Honestly when Cap was taking the Infinity Gems back to their proper place at the end of the film, I’d thought for a moment that it would play out like this:
Cap instead goes back to 2018 and stops Thanos from destroying half of the universe. Does he use Mjolnir? The Gauntlet? Or does he figure out one change needed to stop Thanos – maybe something involving Captain Marvel and/or the Vision – which just brings his plan to a halt, and then Thor beheads him. I dunno.
Why would he do this? Because he made a promise to Tony, and in his mind Tony dying meant he didn’t fulfill that promise of preserving his family. By going back and changing everything he lets Tony and Pepper get married and start their family after all. Then this Cap goes back and marries Peggy, while Cap from 2018 continues on, confident in helping lead victory over Thanos. Evans and Downey can still step back from their roles in the MCU, not everything has to be about them.

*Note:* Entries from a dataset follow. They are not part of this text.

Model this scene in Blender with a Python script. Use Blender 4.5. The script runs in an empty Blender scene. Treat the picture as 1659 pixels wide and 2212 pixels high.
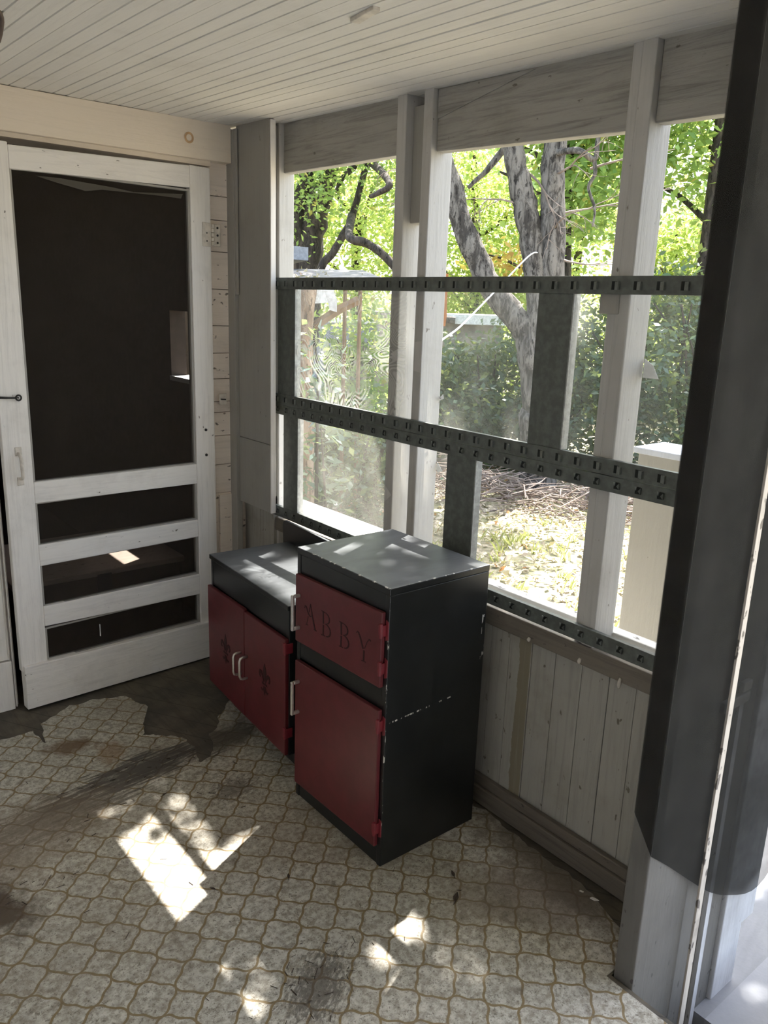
import bpy, math, random
import numpy as np
from mathutils import Vector, Matrix, Euler
R = random.Random(7)
NP = np.random.default_rng(11)
S = bpy.context.scene
COL = S.collection
PI = math.pi

# ------------------------------------------------------------------ node helpers
class NT:
    def __init__(self, name):
        self.m = bpy.data.materials.new(name); self.m.use_nodes = True
        self.t = self.m.node_tree; self.t.nodes.clear()
        self.out = self.t.nodes.new('ShaderNodeOutputMaterial')
    def n(self, ty, **kw):
        nd = self.t.nodes.new(ty)
        for k, v in kw.items(): setattr(nd, k, v)
        return nd
    def put(self, sock, v):
        if isinstance(v, bpy.types.NodeSocket): self.t.links.new(v, sock)
        elif v is not None:
            if sock.type == 'RGBA' and len(v) == 3: v = (*v, 1)
            sock.default_value = v
    def math(self, op, a, b=None, c=None, clamp=False):
        nd = self.n('ShaderNodeMath', operation=op, use_clamp=clamp)
        for i, v in enumerate((a, b, c)):
            if v is not None: self.put(nd.inputs[i], v)
        return nd.outputs[0]
    def mix(self, f, a, b):
        nd = self.n('ShaderNodeMix', data_type='RGBA')
        self.put(nd.inputs[0], f); self.put(nd.inputs[6], a); self.put(nd.inputs[7], b)
        return nd.outputs[2]
    def ramp(self, v, a, b, lo=0.0, hi=1.0):
        nd = self.n('ShaderNodeMapRange'); nd.interpolation_type = 'SMOOTHSTEP'
        self.put(nd.inputs[0], v); nd.inputs[1].default_value = a; nd.inputs[2].default_value = b
        nd.inputs[3].default_value = lo; nd.inputs[4].default_value = hi
        return nd.outputs[0]
    def obj(self): return self.n('ShaderNodeTexCoord').outputs['Object']
    def pos(self): return self.n('ShaderNodeNewGeometry').outputs['Position']
    def xyz(self, v):
        nd = self.n('ShaderNodeSeparateXYZ'); self.put(nd.inputs[0], v); return nd.outputs
    def map(self, v, scale=(1, 1, 1), loc=(0, 0, 0), rot=(0, 0, 0)):
        nd = self.n('ShaderNodeMapping'); self.put(nd.inputs[0], v)
        nd.inputs['Scale'].default_value = scale; nd.inputs['Location'].default_value = loc
        nd.inputs['Rotation'].default_value = rot
        return nd.outputs[0]
    def noise(self, v, scale, detail=4, rough=0.6, dist=0.0):
        nd = self.n('ShaderNodeTexNoise'); self.put(nd.inputs['Vector'], v)
        nd.inputs['Scale'].default_value = scale; nd.inputs['Detail'].default_value = detail
        nd.inputs['Roughness'].default_value = rough; nd.inputs['Distortion'].default_value = dist
        return nd.outputs[0]
    def bsdf(self, col, rough=0.6, spec=0.4, metal=0.0, bump=None, bs=0.3, bd=0.01):
        b = self.n('ShaderNodeBsdfPrincipled')
        self.put(b.inputs['Base Color'], col); self.put(b.inputs['Roughness'], rough)
        self.put(b.inputs['Specular IOR Level'], spec); b.inputs['Metallic'].default_value = metal
        if bump is not None:
            bn = self.n('ShaderNodeBump'); bn.inputs['Strength'].default_value = bs
            bn.inputs['Distance'].default_value = bd; self.put(bn.inputs['Height'], bump)
            self.t.links.new(bn.outputs[0], b.inputs['Normal'])
        return b.outputs[0]
    def done(self, sh):
        self.t.links.new(sh, self.out.inputs[0]); return self.m

def paint(name, col, dirt=(0.16, 0.13, 0.10), grain='z', amt=0.5, rough=0.55, chips=0.66, gs=1.0, grainamt=0.25, bs=0.35, bare=None):
    """old brushed paint on timber: grain along one axis, grime and small dark chips"""
    k = NT(name); p = k.pos()
    sc = {'x': (3, 60, 60), 'y': (60, 3, 60), 'z': (60, 60, 3)}[grain]
    g = k.noise(k.map(p, sc), 1.0 * gs, 5, 0.65, 0.8)
    gm = k.noise(p, 5.0, 5, 0.65)
    ch = k.noise(k.map(p, {'x': (.5, 1, 1), 'y': (1, .5, 1), 'z': (1, 1, .5)}[grain]), 55.0, 3, 0.5)
    c = k.mix(k.ramp(g, .45, .75, 0, grainamt), col, tuple(x * .45 for x in col))
    c = k.mix(k.ramp(gm, .5, .8, 0, amt), c, dirt)
    c = k.mix(k.ramp(ch, chips, chips + .05, 0, .85), c, tuple(x * .6 for x in dirt))
    if bare:
        X, Y, Z = k.xyz(p); q = k.math('ADD', Y, k.math('MULTIPLY', k.math('SUBTRACT', k.noise(p, 9, 5, .7), .5), .035))
        f = k.math('MULTIPLY', k.math('GREATER_THAN', Y, bare[0]), k.math('LESS_THAN', q, bare[1]))
        c = k.mix(k.math('MULTIPLY', f, k.ramp(g, .25, .5, .6, 1)), c, bare[2])
    h = k.math('ADD', k.math('MULTIPLY', g, 1.0), k.math('MULTIPLY', ch, -.6))
    return k.done(k.bsdf(c, rough, .3, bump=h, bs=bs, bd=.004))

def plain(name, col, rough=.5, spec=.4, metal=0., var=.15, scale=30, bs=.08):
    k = NT(name); p = k.obj(); n = k.noise(p, scale, 4)
    c = k.mix(k.ramp(n, .35, .7, 0, 1), tuple(x * (1 - var) for x in col), tuple(min(1, x * (1 + var)) for x in col))
    return k.done(k.bsdf(c, rough, spec, metal, bump=n, bs=bs, bd=.003))

M = {}
M['door_white'] = paint('white_door_paint', (.78, .75, .71), amt=.22, chips=.72)
M['rail_white'] = paint('white_rail_paint', (.78, .75, .71), grain='x', amt=.22, chips=.71)
M['cream_trim'] = paint('cream_trim_paint', (.74, .65, .54), dirt=(.45, .32, .2), grain='x', amt=.2, chips=.74, grainamt=.1)
M['siding'] = paint('pink_white_siding_paint', (.74, .655, .575), dirt=(.14, .11, .09), grain='x', amt=.25, chips=.66)
M['grey_board'] = paint('grey_board_paint', (.33, .316, .288), dirt=(.2, .18, .15), amt=.3, chips=.73, grainamt=.12)
M['stud'] = paint('stud_paint', (.50, .485, .462), dirt=(.24, .2, .16), amt=.3, chips=.69)
M['header'] = paint('weathered_beam_paint', (.37, .355, .325), dirt=(.2, .18, .15), grain='y', amt=.35, chips=.7, grainamt=.8, bs=1.0)
M['ceiling'] = paint('ceiling_paint', (.70, .68, .645), dirt=(.4, .37, .32), grain='y', amt=.3, chips=.77, grainamt=.12)
M['wainscot'] = paint('wainscot_paint', (.37, .352, .312), dirt=(.2, .17, .12), amt=.5, chips=.68, grainamt=.35, bare=(1.388, 1.432, (.235, .205, .145)))
M['base_wood'] = paint('bare_baseboard_wood', (.15, .128, .105), dirt=(.09, .08, .065), grain='y', amt=.6, chips=.7, grainamt=.6)
M['sill_wood'] = paint('bare_sill_wood', (.185, .16, .13), dirt=(.12, .1, .08), grain='y', amt=.6, chips=.66, grainamt=.6)
M['out_sill'] = paint('white_outer_sill_paint', (.72, .70, .66), grain='y', amt=.3)
M['white_ext'] = paint('white_outside_paint', (.7, .71, .74), dirt=(.3, .3, .32), amt=.4, chips=.68)
M['post_grey'] = paint('grey_post_paint', (.19, .182, .168), dirt=(.16, .15, .14), amt=.45, chips=.66)
M['bead_paint'] = paint('worn_bead_paint', (.55, .50, .44), dirt=(.12, .10, .09), amt=.7, chips=.6)
M['cream_out'] = paint('cream_pillar_paint', (.42, .385, .315), dirt=(.35, .3, .22), amt=.2, chips=.76, grainamt=.05)
M['metal_green'] = plain('dark_green_metal', (.108, .118, .106), .5, .45, 0., .2, 40)
M['flange_lit'] = plain('lit_flange_metal', (.30, .31, .30), .45, .5, .2, .2, 60)  # same metal as the stiles, paled because the flanges catch light
M['hole'] = plain('dark_punched_hole', (.028, .03, .028), .9, .1)
M['tab'] = plain('punched_tab_metal', (.17, .185, .17), .42, .6, 0., .2, 60)
M['steel'] = plain('brushed_steel', (.62, .59, .55), .38, .5, .85, .1, 80)
M['hinge_white'] = plain('painted_hinge', (.62, .57, .5), .5, .4)
M['dark_iron'] = plain('dark_iron', (.03, .028, .026), .5, .5, .5)
M['red'] = plain('red_door_paint', (.105, .0135, .018), .42, .5, 0., .1, 20, .04)
M['red_bright'] = plain('red_hinge_paint', (.17, .016, .024), .4, .5)
M['stencil'] = plain('dark_stencil_paint', (.03, .008, .010), .5, .3)
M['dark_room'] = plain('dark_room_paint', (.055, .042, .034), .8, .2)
M['pale_plank'] = paint('pale_back_room_wood', (.42, .38, .31), amt=.4, grainamt=.5)
M['paper'] = plain('paper', (.75, .76, .76), .8, .1)
M['cable_white'] = plain('white_cable', (.75, .76, .78), .5, .4)
M['cable_dark'] = plain('dark_cable', (.09, .065, .055), .5, .4)
M['orange_wood'] = plain('raw_orange_wood', (.42, .17, .06), .7, .2)
M['shed_roof'] = plain('shed_roof', (.20, .185, .175), .7, .3, 0., .3, 3)
M['eave_grey'] = plain('grey_eave', (.22, .23, .25), .7, .3)
M['shed_metal'] = plain('pale_sheet_metal', (.7, .72, .75), .35, .5, .2)
M['shed_wall'] = plain('shed_wall', (.22, .21, .19), .8, .2, 0., .3, 4)
M['blue_fence'] = plain('blue_grey_fence', (.20, .22, .27), .8, .2)
M['beam_brown'] = plain('brown_beam', (.18, .11, .06), .7, .2)
M['fence_wood'] = paint('weathered_fence', (.27, .25, .2), amt=.6, grainamt=.6)

# black play-cabinet paint, worn pale along its edges
def black_paint(nm, worn):
    k = NT(nm); p = k.obj(); x, y, z = k.xyz(p)
    n = k.noise(p, 9, 5, .6); n2 = k.noise(k.map(p, (1, 1, .35)), 70, 3)
    ripple = k.noise(k.map(p, (4, 11, 3), rot=(0, 0, .7)), 1.6, 4, .55, .6)
    g = k.n('ShaderNodeNewGeometry'); nz = k.xyz(g.outputs['True Normal'])[2]
    up = k.ramp(nz, .7, .9)
    c = k.mix(k.ramp(n, .35, .7), (.007, .0085, .009), (.013, .0145, .0148))
    c = k.mix(k.math('MULTIPLY', up, k.ramp(ripple, .35, .65, .55, 1)), c, (.066, .072, .076))  # dust on upward faces, pale enough to stand in for their sunlit sheen
    edge = k.math('LESS_THAN', k.math('MAXIMUM', k.math('ABSOLUTE', x), k.math('ABSOLUTE', y)), .0032)
    chip = k.math('MULTIPLY', edge, k.ramp(n2, .56, .6))
    te = k.math('MULTIPLY', k.math('LESS_THAN', k.math('ABSOLUTE', k.math('SUBTRACT', z, .84)), .002),
                k.ramp(n2, .58, .62))
    te = k.math('MULTIPLY', te, k.math('MAXIMUM', k.math('LESS_THAN', x, .004), k.math('LESS_THAN', y, .004)))
    line = k.math('ADD', .4505, k.math('MULTIPLY', x, .045))
    sc = k.math('MULTIPLY', k.math('LESS_THAN', k.math('ABSOLUTE', k.math('SUBTRACT', z, line)), .0022), k.ramp(n2, .49, .53))
    sc = k.math('MULTIPLY', sc, k.math('MULTIPLY', k.math('LESS_THAN', x, .25), k.math('GREATER_THAN', x, .012)))
    wx = k.math('MULTIPLY', k.math('GREATER_THAN', x, .352), k.math('MULTIPLY', k.math('GREATER_THAN', z, .55), k.math('LESS_THAN', z, .69)))
    wx = k.math('MULTIPLY', wx, k.ramp(n2, .56, .6))
    a = k.math('MAXIMUM', k.math('MAXIMUM', chip, te), k.math('MAXIMUM', sc, wx))
    if worn: c = k.mix(a, c, (.55, .53, .48))
    r = k.math('ADD', .27, k.math('ADD', k.math('MULTIPLY', n, .10), k.math('MULTIPLY', up, .15)))
    return k.done(k.bsdf(c, r, .5, bump=n2, bs=.04, bd=.001))
M['black'] = black_paint('black_cabinet_paint', True); M['black_low'] = black_paint('black_low_cabinet_paint', False)

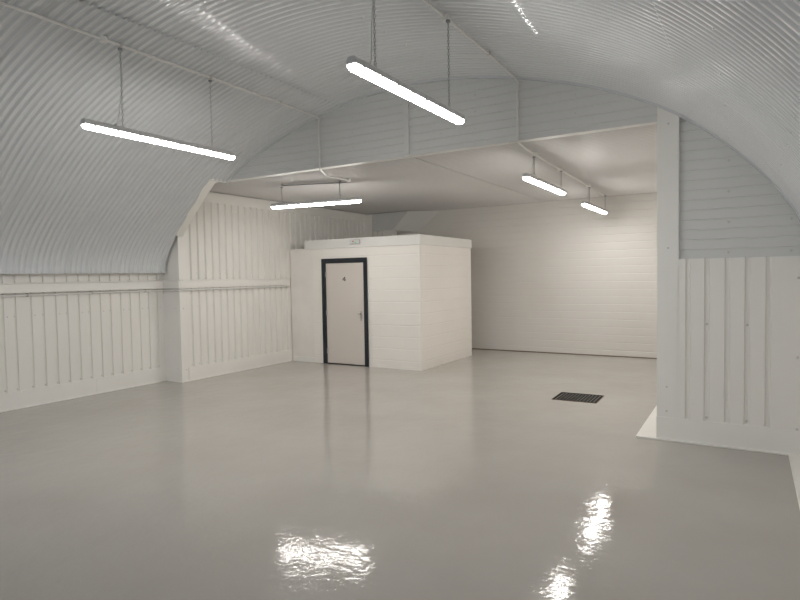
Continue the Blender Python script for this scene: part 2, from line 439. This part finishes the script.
# ---------------------------------------------------------------- right part of the gable: post, ribbed infill, lower panel, kerb
mb = MB()
mb.box(-.792, -.596, YG, YG + .20, 0, 3.42)
for z in (.30, .545, 1.93, 3.15):
    mb.disc((-.70 + .01 * (z > 1), YG, z), (0, -1, 0), .011, .007, 8, 1, True)
structure(mb.build('trim_8', [M['clad'], M['screw']], bevel=.006), 'white boxed post at the right of the opening')
mb = MB()
grooved(mb, 1.70, 3.40, hl, wy(YG + .05), -.60, .60, w=.018, wb=.004, d=.006, back=.10)
for x in (-.17, .33):
    for z in (1.87, 2.16, 2.45, 2.74):
        if z < vault_z(x) - .05: mb.disc((x, YG + .05, z), (0, -1, 0), .012, .008, 8, 1, True)
structure(mb.build('wall_gable_right', [M['gable'], M['screw']]), 'grey white horizontally ribbed infill right of the post')
def wyv(y0): return lambda s, d, t: (s, y0 - d, t)
rc = [-.511, -.347, -.174, -.010, .156]
mb = MB()
grooved(mb, -.600, .56, rc, wyv(YG), .20, 1.818, w=.050, wb=.026, d=.028)
for x in (-.347, -.010):
    for z in (.265, 1.18): mb.disc((x, YG + .028, z), (0, -1, 0), .013, .010, 8, 1, True)
for z in (.24, .9, 1.62): mb.disc((.385, YG, z), (0, -1, 0), .012, .008, 8, 1, True)
structure(mb.build('wall_right_gable', [M['clad'], M['screw']]), 'white profiled sheet panel at the lower right')
mb = MB()
mb.box(-.796, .56, YG - .008, YG + .10, .012, .235)
mb.box(-.989, .56, YG - .03, YG + .20, 0, .016); mb.box(-.989, -.77, YG + .20, YB, 0, .016)
structure(mb.build('baseboard_gable', M['trim'], bevel=.003), 'white base flashing and kerb below the right panel')
mb = MB(); mb.box(.319, .56, YBACK, YG - .03, 0, .016)
structure(mb.build('baseboard_right', M['trim'], bevel=.003), 'white kerb along the right wall')

# right wall under the vault
mb = MB(); grooved(mb, YBACK, YG, [YBACK + .2 + .1655 * k for k in range(68)], lambda s, d, t: (XRW - d, s, t), .016, 1.86)
mb.box(XRW + .06, XRW + .3, YBACK, YG + .2, 0, 4.32)
structure(mb.build('wall_right', M['clad']), 'low white profiled sheet wall right of the camera')

# wall behind the camera; its doorway is added to let daylight onto the near floor
mb = MB()
DX0, DX1, DZ = -5.6, -1.6, 3.0
mb.box(XL - .3, DX0, YBACK - .15, YBACK, 0, 4.42); mb.box(DX1, 1.1, YBACK - .15, YBACK, 0, 4.42); mb.box(DX0, DX1, YBACK - .15, YBACK, DZ, 4.42)
structure(mb.build('wall_front', M['clad']), 'end wall behind the camera with a doorway added for daylight')

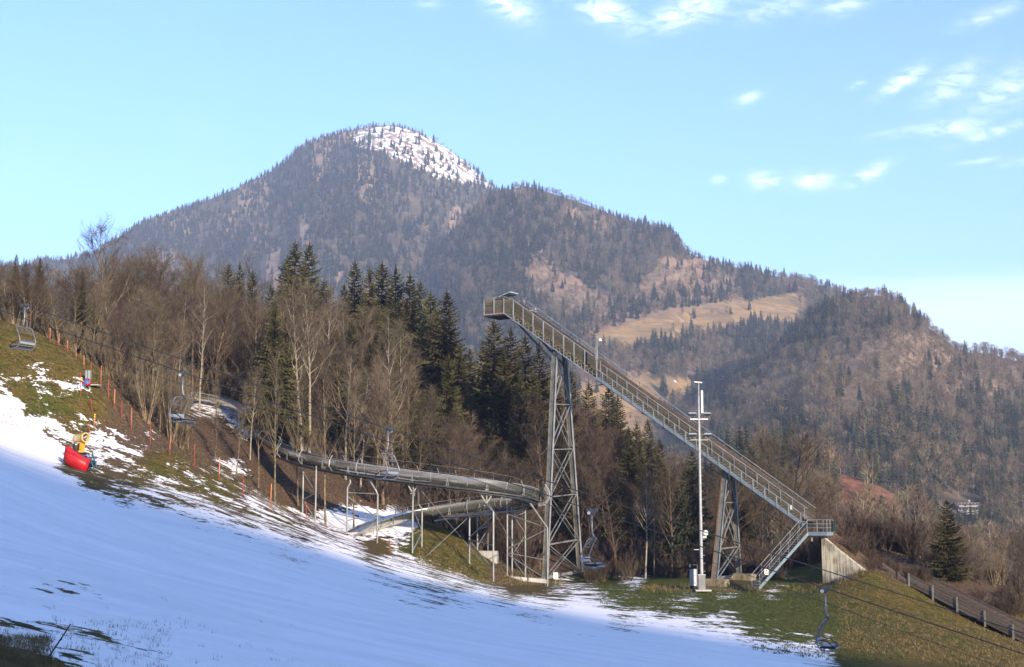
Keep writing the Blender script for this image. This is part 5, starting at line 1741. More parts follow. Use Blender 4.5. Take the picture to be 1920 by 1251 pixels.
def make_chair():
    t = thing('lift_chair', 'x', 'chairlift chair', (0, 0, 0), 0, 'chairs of the chairlift', True)
    g = MB().tube([(-.32, 0, 0), (.32, 0, 0)], .075, 8)
    g.box((-.2, 0, .0), (.22, .16, .17)).box((.2, 0, .0), (.22, .16, .17)).box((0, -.1, -.1), (.34, .14, .20))
    gg = g.build('grip', CHAIRT, t)
    MB().lathe([(0, -.05), (.09, -.05), (.09, .05), (0, .05)], (-.12, -.14, -.14), (0, 1, 0), 10).build('grip_wheel', GREYP, gg)
    MB().tube([(0, -.05, -.1), (0, -.05, -.95), (.03, -.04, -1.2), (.10, 0, -1.36), (.16, 0, -1.42)], [.06, .055, .05, .05, .05], 8).build('hanger', CHAIRM, t, True)
    MB().box((.06, 0, -1.42), (.22, .18, .16)).build('hanger_joint', CHAIRT, t)
    MB().lathe([(0, 0), (.04, 0), (.04, .02), (0, .02)], (.17, 0, -1.42), (1, 0, 0), 10).build('reflector', REDMAT, t)
    hw = .74
    MB().tube([(.02, -hw, -1.46), (.02, hw, -1.46)], .04, 8).build('crossbar', CHAIRM, t)
    for s in (-1, 1):
        y = hw * s
        MB().tube([(.02, y * .92, -1.46), (-.06, y, -1.56), (-.24, y, -1.92), (-.40, y, -2.32), (-.40, y, -2.52), (-.28, y, -2.78), (-.10, y, -2.90), (.12, y, -2.92), (.42, y, -2.90)], .036, 8).build('side_tube', CHAIRM, t, True)
        MB().tube([(-.28, y * .96, -2.42), (.08, y * .96, -2.46), (.40, y * .96, -2.70)], .026, 6).build('armrest', BLACK, t)
        MB().tube([(.02, y * .15, -1.50), (-.30, y * .62, -1.86)], .02, 6).build('stay', CHAIRM, t)
    MB().tube([(-.30, -hw * .8, -1.86), (-.34, hw * .8, -1.90)], .024, 6).build('safety_bar', CHAIRM, t)
    MB().tube([(-.40, -hw, -2.42), (-.40, hw, -2.42)], .035, 8).build('back_bar', CHAIRM, t)
    b = MB().box((-.35, 0, -2.50), (.05, 1.40, .22)).build('backrest', SEATU, t)
    sb = MB()
    sb.add([(-.22, -.70, -2.72), (.46, -.70, -2.72), (.46, .70, -2.72), (-.22, .70, -2.72), (-.24, -.72, -2.80), (.50, -.72, -2.82), (.50, .72, -2.82), (-.24, .72, -2.80)],
           [(0, 1, 2, 3), (7, 6, 5, 4), (0, 4, 5, 1), (1, 5, 6, 2), (2, 6, 7, 3), (3, 7, 4, 0)])
    st_ = sb.build('seat', BLACK, t)
    MB().box((.10, 0, -2.705), (.56, 1.3, .02)).build('seat_pan', SEATU, st_)
    MB().tube([(.46, -.72, -2.84), (.52, 0, -2.84), (.46, .72, -2.84)], .034, 8).build('seat_rim', CHAIRM, t)
    MB().tube([(-.12, -.72, -2.91), (-.12, .72, -2.91)], .034, 8).build('seat_tube', CHAIRM, t)
    return t
chair0 = make_chair()
CH_L = [(46, far_pts, fy1, fz1, 'empty chairlift chair hanging farthest left over the brown grass', math.pi),
        (727, far_pts, fy1, fz1, 'empty chairlift chair hanging in front of the toboggan chute', math.pi),
        (344, near_pts, fy2, fz2, 'empty chairlift chair hanging before the start of the toboggan run by the wood', 0),
        (1110, near_pts, fy2, fz2, 'empty chairlift chair hanging beside the foot of the tall tower', 0),
        (1547, near_pts, fy2, fz2, 'empty chairlift chair hanging over the green grass below the concrete wall', 0)]
for i, (px, P, fy, fz, lab, turn) in enumerate(CH_L):
    lo, hi = -60, 60
    for _ in range(60):
        m = (lo + hi) / 2
        if PX(Vector((m, np.polyval(fy, m), np.polyval(fz, m))))[0] < px: lo = m
        else: hi = m
    c = chair0 if i == 0 else copy_tree(chair0)
    c.location = (m, np.polyval(fy, m), np.polyval(fz, m))
    c.rotation_euler = (0, 0, math.atan(fy[0]) + turn)
    c['label'] = lab

# ------------------------------------------------------------------ snow gun
gp = ground_hit(168, 886)
gy_ = gp.y
ks = gy_ / 2600.0              # metres per photograph pixel at the gun
gun = thing('snow_gun', 'yellow fan snow gun on a dark blue frame behind a red crash mat', 'snow gun', tuple(gp))
def GP(px, py, back=0): return W(px, py, gy_ + back)
ax = Vector((.78, -.60, .05)).normalized()
bc = GP(158.5, 821, .2)
br_ = 9.3 * ks
brl = MB().lathe([(br_ * .55, -1.15), (br_ * .82, -1.05), (br_ * .90, -.6), (br_ * .92, -.05), (br_ * 1.0, .0), (br_ * 1.02, .16), (br_ * .94, .2), (br_ * .86, .19), (br_ * .84, .0), (br_ * .80, -.3), (br_ * .2, -.32)], bc, ax, 24)
bo = brl.build('barrel', YELLP, gun, True)
MB().lathe([(br_ * .97, .02), (br_ * 1.06, .03), (br_ * 1.06, .17), (br_ * .97, .19)], bc, ax, 24).build('nozzle_ring', YELL, bo, True)
nz_ = MB()
e_, g_ = frame(ax)
for k in range(16):
    an = k * 6.283 / 16
    nz_.box(bc + ax * .17 + (e_ * math.cos(an) + g_ * math.sin(an)) * br_ * .80, (.035, .035, .05))
no_ = nz_.build('nozzles', GREYP, bo); no_['kind'] = 'stuff'
for k in range(7):
    an = k * 6.283 / 7
    d0 = e_ * math.cos(an) + g_ * math.sin(an)
    MB().beam(bc + ax * -.10, bc + ax * -.10 + d0 * br_ * .8, .10, .012, ax + d0.cross(ax) * .6).build('fan_blade', NAVY, bo)
MB().lathe([(0, .10), (.05, .08), (.07, -.1), (.07, -.2)], bc, ax, 10).build('fan_hub', GREYP, bo, True)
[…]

Too implausible? I dunno. Anything can happen in funny books, and I think this would have given the same sense of closure without the bittersweet ending. And if you’re going to have time travel nonsense, at least you might as well have a strong emotional payoff.
And In the End…
Just because the movie had a lot of flaws doesn’t mean it didn’t have a lot to discuss. I enjoyed it, I suspect I’ll see it again at some point, but I doubt I’ll watch it over and over as I have some of the earlier MCU films. And it doesn’t look like they’re going to top the first two Captain America films. And I feel like they could have cut down the 5-1/2 hours of these two films by at least 35%.
The big question is: What will they do to convince me to go to more MCU films, now that Cap and Iron Man are gone?
Paying off virtually everything in 22 movies over 11 years is quite the accomplishment. Despite the 3-hour length anything you cut would mean missing out on a payoff of something that someone else would consider important.
I enjoyed it in the theater and I think it is a tremendous cinematic achievement. Will I watch it over and over? Probably not, if only for length. But as a capstone to the MCU’s first big story, I was quite pleased with how it played out.